▶ [GOAL OF THE EXERCISE]
From the listing below, pull out all lines with "scene" in them.
== == ==
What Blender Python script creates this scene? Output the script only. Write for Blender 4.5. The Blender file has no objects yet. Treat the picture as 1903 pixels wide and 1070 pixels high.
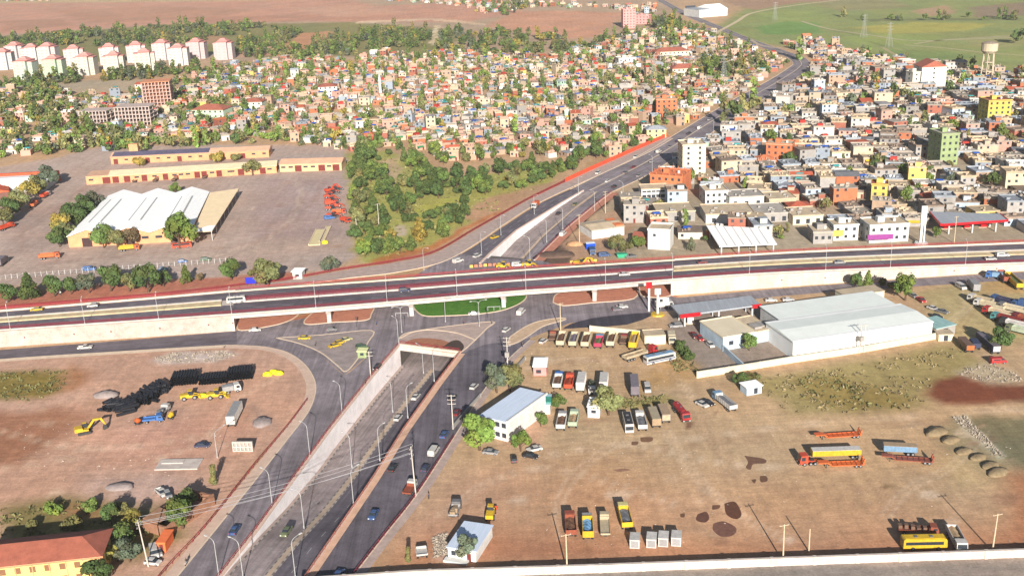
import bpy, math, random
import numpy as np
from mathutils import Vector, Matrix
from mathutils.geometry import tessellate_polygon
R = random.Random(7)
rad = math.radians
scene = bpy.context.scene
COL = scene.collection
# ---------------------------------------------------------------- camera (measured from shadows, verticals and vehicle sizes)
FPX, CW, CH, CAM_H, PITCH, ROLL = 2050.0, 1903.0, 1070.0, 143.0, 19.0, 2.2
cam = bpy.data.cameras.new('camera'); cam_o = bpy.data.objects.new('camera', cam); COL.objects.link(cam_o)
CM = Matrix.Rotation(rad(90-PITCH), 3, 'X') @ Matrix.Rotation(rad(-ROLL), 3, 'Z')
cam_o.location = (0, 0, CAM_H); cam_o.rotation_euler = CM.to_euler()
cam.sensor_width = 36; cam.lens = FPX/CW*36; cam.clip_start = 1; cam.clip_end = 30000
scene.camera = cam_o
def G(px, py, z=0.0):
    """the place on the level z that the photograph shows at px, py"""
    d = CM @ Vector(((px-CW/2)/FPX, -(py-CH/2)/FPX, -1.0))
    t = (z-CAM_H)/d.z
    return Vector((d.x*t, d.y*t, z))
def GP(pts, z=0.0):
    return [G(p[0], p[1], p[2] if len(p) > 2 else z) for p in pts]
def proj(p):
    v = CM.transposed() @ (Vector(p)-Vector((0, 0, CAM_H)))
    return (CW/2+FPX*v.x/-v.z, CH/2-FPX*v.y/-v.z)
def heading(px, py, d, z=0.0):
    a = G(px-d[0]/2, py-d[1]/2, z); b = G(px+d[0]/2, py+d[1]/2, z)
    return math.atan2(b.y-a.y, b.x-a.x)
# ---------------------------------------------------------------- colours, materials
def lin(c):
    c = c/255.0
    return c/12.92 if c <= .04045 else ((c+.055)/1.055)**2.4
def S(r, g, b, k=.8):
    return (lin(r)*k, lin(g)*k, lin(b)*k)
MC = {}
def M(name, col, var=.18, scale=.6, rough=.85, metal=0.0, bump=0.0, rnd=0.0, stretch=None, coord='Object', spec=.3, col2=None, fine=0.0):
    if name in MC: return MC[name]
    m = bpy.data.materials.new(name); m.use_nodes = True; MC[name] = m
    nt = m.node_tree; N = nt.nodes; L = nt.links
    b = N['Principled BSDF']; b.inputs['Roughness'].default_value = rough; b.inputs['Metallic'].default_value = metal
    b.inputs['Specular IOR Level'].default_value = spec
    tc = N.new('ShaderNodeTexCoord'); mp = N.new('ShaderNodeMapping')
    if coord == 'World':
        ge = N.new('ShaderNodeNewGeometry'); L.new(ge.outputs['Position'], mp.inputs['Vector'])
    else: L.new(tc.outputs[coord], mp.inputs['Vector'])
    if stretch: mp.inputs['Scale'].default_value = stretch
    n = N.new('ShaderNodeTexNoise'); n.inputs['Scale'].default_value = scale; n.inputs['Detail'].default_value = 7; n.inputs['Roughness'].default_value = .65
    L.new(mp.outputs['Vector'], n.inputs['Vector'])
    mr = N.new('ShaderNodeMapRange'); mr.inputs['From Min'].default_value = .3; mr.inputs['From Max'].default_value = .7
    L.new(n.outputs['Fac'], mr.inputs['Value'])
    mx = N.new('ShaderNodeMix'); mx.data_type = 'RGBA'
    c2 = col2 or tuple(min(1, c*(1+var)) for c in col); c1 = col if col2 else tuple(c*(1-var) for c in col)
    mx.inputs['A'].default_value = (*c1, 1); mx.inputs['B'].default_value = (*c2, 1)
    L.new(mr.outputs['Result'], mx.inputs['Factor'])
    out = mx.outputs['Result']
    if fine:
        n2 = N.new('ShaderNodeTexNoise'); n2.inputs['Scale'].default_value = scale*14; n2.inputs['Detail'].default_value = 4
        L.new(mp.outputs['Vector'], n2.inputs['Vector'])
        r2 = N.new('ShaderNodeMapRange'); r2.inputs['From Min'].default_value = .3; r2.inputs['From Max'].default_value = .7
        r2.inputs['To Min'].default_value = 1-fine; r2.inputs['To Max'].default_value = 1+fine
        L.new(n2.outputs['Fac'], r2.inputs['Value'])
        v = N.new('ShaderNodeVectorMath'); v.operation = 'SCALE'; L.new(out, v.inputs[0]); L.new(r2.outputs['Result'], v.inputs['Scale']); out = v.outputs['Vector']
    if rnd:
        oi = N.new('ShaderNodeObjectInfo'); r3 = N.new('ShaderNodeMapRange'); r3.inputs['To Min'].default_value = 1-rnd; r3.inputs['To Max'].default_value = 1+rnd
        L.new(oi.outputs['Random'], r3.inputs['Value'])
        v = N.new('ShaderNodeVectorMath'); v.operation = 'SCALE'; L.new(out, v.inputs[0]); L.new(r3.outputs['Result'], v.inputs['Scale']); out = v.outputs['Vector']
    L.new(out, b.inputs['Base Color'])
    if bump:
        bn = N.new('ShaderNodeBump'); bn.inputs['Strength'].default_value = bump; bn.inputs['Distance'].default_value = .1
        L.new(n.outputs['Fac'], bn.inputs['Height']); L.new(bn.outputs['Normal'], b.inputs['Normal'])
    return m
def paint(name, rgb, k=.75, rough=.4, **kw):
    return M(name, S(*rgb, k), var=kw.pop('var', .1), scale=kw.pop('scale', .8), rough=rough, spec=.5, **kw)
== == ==
▶ [FINAL ANSWER]
What Blender Python script creates this scene? Output the script only. Write for Blender 4.5. The Blender file has no objects yet. Treat the picture as 1903 pixels wide and 1070 pixels high.
scene = bpy.context.scene
COL = scene.collection
scene.camera = cam_o